The overwhelmingly pro-GESO crowd agreed, and suggested to Hockfield and Radniecki that we put the matter to a vote. They never seriously considered the motion and chose to ignore the impromptu vote, insisting instead that we move on with the meeting as planned. In a final act of somewhat callous indifference, when the first two parts of the meeting came to a close at 7:15 p.m. and Radniecki opened the microphones for questions and comments from the floor, Hockfield insisted that this third part be cut short by 20 minutes. Her refusal to remain one minute past 8:00 p.m. left at least 40 people still waiting in line at the microphones to make their comments — 40 more voices silenced.

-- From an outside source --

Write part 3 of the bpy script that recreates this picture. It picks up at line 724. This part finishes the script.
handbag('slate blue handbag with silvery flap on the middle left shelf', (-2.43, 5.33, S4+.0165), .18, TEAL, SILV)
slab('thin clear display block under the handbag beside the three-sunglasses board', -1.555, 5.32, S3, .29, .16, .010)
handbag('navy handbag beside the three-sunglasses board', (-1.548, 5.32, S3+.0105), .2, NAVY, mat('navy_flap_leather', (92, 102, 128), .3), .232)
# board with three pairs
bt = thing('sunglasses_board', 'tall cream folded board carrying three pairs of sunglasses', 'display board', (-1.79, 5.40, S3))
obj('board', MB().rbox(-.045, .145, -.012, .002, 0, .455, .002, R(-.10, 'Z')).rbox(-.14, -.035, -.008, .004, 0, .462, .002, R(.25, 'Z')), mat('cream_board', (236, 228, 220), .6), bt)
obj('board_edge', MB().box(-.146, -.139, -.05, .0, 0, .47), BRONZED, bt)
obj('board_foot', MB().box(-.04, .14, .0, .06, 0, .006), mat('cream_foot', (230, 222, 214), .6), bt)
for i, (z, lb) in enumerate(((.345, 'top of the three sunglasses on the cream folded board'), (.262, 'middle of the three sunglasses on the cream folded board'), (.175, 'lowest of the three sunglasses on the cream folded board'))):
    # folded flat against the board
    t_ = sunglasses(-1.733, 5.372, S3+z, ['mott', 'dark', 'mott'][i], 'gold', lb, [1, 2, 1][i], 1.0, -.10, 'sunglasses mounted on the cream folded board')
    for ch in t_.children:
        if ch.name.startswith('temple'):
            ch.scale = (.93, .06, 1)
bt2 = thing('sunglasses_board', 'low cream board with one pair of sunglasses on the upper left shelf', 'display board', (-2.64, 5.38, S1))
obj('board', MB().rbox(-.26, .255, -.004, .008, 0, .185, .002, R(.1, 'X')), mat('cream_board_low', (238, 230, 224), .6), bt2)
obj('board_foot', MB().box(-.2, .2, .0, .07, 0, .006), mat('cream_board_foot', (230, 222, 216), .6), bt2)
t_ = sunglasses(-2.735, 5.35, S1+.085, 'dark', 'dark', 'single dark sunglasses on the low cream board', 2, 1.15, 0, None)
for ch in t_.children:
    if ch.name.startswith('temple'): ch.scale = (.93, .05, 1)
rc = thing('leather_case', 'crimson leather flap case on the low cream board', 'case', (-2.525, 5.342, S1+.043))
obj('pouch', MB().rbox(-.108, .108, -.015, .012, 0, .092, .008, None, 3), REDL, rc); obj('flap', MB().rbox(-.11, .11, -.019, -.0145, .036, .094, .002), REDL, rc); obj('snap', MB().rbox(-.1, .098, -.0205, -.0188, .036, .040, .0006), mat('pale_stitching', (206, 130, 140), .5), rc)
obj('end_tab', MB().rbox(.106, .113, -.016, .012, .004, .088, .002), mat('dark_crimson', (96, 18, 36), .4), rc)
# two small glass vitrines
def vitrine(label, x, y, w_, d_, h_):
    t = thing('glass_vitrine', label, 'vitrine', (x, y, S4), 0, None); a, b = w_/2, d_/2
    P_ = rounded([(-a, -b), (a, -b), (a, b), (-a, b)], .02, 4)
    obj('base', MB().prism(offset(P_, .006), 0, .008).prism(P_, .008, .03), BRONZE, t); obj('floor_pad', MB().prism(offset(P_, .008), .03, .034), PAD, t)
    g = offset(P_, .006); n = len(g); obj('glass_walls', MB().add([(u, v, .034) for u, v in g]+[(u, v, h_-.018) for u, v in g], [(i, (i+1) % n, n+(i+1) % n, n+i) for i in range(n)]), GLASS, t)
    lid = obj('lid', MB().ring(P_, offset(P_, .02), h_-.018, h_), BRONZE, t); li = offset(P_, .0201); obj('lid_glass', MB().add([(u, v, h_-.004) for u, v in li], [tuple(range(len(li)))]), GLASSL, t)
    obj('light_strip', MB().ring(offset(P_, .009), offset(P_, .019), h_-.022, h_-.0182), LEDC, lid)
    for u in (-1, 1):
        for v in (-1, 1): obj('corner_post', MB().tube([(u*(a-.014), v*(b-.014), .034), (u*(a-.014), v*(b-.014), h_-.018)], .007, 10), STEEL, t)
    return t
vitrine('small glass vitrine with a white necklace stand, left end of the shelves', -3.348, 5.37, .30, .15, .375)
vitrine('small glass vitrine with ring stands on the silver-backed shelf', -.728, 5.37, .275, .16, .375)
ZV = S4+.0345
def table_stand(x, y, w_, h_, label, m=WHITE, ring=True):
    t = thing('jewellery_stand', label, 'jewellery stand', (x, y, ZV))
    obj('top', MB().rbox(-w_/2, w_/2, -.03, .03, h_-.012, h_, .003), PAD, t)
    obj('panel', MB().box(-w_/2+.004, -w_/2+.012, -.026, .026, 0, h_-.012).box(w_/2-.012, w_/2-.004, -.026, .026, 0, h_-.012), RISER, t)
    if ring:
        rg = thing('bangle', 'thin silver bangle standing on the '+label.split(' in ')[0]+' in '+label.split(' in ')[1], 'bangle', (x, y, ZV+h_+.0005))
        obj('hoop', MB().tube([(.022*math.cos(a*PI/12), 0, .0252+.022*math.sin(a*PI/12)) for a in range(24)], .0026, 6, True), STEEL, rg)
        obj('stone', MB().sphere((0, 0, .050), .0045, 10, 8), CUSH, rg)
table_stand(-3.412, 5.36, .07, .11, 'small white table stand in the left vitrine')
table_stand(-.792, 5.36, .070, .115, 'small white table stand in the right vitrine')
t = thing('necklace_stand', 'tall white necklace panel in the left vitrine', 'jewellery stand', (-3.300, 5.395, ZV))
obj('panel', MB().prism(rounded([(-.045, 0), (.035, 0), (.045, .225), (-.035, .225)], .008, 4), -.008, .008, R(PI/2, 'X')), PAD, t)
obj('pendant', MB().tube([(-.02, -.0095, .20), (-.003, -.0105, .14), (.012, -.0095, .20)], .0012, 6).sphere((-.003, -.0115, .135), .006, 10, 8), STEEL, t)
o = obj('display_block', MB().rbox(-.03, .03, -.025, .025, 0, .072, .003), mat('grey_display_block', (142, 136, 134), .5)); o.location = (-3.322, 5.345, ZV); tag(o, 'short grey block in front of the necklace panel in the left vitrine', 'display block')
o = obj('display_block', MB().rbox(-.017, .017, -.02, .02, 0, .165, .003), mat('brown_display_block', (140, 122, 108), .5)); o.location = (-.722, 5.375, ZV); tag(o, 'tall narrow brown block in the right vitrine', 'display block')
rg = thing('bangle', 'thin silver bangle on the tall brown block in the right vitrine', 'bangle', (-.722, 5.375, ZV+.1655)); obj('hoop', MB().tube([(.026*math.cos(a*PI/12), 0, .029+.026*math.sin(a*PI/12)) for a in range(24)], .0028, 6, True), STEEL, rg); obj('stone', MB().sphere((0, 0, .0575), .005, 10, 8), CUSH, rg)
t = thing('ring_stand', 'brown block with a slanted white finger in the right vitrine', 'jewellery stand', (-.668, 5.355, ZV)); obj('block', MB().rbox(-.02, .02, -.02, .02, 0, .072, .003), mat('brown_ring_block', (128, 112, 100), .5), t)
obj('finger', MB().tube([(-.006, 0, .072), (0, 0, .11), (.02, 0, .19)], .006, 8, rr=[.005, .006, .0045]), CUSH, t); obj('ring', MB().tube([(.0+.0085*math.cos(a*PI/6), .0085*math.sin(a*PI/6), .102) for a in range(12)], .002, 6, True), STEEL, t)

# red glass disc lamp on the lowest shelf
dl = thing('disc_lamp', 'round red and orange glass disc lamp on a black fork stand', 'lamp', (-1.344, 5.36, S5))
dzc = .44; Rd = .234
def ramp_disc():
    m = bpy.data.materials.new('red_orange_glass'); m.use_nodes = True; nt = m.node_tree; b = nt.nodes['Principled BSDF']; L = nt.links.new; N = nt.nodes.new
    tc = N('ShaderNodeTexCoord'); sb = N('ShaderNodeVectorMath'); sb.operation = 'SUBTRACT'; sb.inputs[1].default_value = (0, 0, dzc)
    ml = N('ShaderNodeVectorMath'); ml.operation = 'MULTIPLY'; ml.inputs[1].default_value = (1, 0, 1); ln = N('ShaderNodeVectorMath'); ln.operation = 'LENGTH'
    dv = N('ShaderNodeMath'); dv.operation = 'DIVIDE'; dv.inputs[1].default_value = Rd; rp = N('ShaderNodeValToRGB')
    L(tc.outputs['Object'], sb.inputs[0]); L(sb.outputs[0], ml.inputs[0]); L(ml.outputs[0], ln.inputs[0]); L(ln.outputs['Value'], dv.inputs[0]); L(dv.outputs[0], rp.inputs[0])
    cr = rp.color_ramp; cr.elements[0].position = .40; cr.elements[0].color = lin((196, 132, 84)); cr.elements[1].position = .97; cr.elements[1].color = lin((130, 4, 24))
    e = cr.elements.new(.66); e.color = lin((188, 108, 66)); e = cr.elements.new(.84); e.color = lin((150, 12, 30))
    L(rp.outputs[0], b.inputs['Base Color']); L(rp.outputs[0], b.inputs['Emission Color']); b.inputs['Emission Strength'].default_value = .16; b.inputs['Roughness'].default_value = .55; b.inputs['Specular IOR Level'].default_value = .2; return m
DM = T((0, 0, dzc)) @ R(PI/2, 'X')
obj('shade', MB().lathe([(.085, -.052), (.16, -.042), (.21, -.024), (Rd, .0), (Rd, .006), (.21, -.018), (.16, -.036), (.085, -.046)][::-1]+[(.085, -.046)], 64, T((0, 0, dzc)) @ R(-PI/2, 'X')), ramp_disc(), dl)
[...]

It should be abundantly clear that the administration and the assembly — the graduate body the administration insists is adequate to advocate for student interests — were responsible for silencing many voices that evening. Through their refusal to consider a change of venue, they effectively shut out, among others, 100 pro, anti and neutral graduate and undergraduate students, many Local 34 and Local 35 members, some faculty members, and even administrators like Graduate School Associate Dean Pamela Schirmeister and University Secretary Linda Lorimer. GESO, on the other hand, consistently struggled to open this meeting to the entire community, including dissenters.

It is a real shame that the News chose to publish such a biased, unfounded and uncritical editorial. It would be fitting for your editorial board to issue an apology to the many dedicated members of GESO who struggled against administrative inertia and tried to make the town meeting a truly democratic forum in which all opinions could be heard.

Three final comments: first, recall that two very important questions were posed again and again by graduate students at that meeting, and that Hockfield repeatedly refused to answer them. Second, understand that the comments — which the Yale Daily News calls “short speech[es]” — made at the microphone by GESO members represented the extraordinarily diverse concerns of graduate students and GESO members and therefore stimulated, rather than quelled, debate. Third, and perhaps most important, consider the likelihood that the reason GESO was such a strong presence in that meeting was not due to a conspiracy choreographed to keep out the anti-GESO faction, but that it was due to the extremely strong support for GESO among graduate students.

Caroline Fitzpatrick is a fourth-year graduate student in the Department of Comparative Literature.